The joy in the newsroom comes in the wake of an announcement by the Minister of Information, Media and Broadcasting Services, Professor Jonathan Moyo, that the Government would strike off criminal defamation from the statutes to protect the scribes in conformity with the new constitution that guarantees freedom of expression and freedom of media.
Unions that represent journalists have hailed the impending abolition of criminal defamation as a move in the right direction.
Reforming the law will however be accompanied with a high premium in the form of a litmus test of responsibility on both sides of the scale so that the pendulum should not tilt in favour of either side. In other words, there should be no losers or winners when criminal defamation ceases to exist.
In the present circumstances, it is probably no exaggeration to suggest that a dog-eat-dog relationship exists in high-profile readers of their product in particular.

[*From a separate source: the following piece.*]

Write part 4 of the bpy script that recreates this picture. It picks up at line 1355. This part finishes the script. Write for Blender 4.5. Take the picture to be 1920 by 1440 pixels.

Journalists in countries that uphold criminal defamation are known to have taken a dig at some leaders for reading newspapers not for employment with information but to look for stories that they believe harm their personal integrity in order for them to drag the writers to court claiming they have been criminally defamed as a way of seeking reparation.
Indeed, journalists have gone to the extent of dramatising the situation by claiming that some busy leaders hire people to read stories for them in newspapers in particular, stories that they claim criminally defame the leaders in question.
What the abolition of criminal defamation should usher in for Zimbabwe is a high level of responsibility on the sides of both the journalists plying their trade as informers and the newsmakers as responsible citizens in every aspect of their public lives.
Yet criminal defamation has been described by unions representing journalists as criminalising the noble profession without which no country can hope to grow not to mention promoting democratic tenets.
Zimbabwe Union of Journalists vice-president, Mike Chideme celebrated the impending repeal of the draconian law, saying the union has been campaigning against the law that he said had done a lot of damage to the image of the country by portraying it as being anti-journalists.
He said abolishing criminal defamation would promote Press freedom, while a senior local journalist, Njabulo Ncube representing the Media Institute of Southern Africa charged that criminal defamation promoted self-censorship, thereby depriving the public of the right to information that was vital for people’s empowerment.
But, of course, it must also be acknowledged that dangerous elements do exist in the journalism profession who willfully seek to vilify their perceived enemies especially in officialdom by publishing reports that are damaging while hiding under the cover of publish-and-be-damned which actually relates to publishing a story based on truthful facts and for the public good, whatever the consequences might be.
In the final analysis, therefore, responsible journalism should redeem professionals from any criticism for willful vengeance against personalities with whom they might be at daggers drawn.
This also means that journalists should refuse to be used by leaders who might wish to deploy the press as a tool with which to fight personal battles with rivals in politics as well as other spheres of life.
In other words, a let-sleeping-dogs-lie general policy should prevail between news makers and writers as both pursue the important task of empowering publics of or social, economic and political development of the only motherland that Zimbabweans can call home sweet home.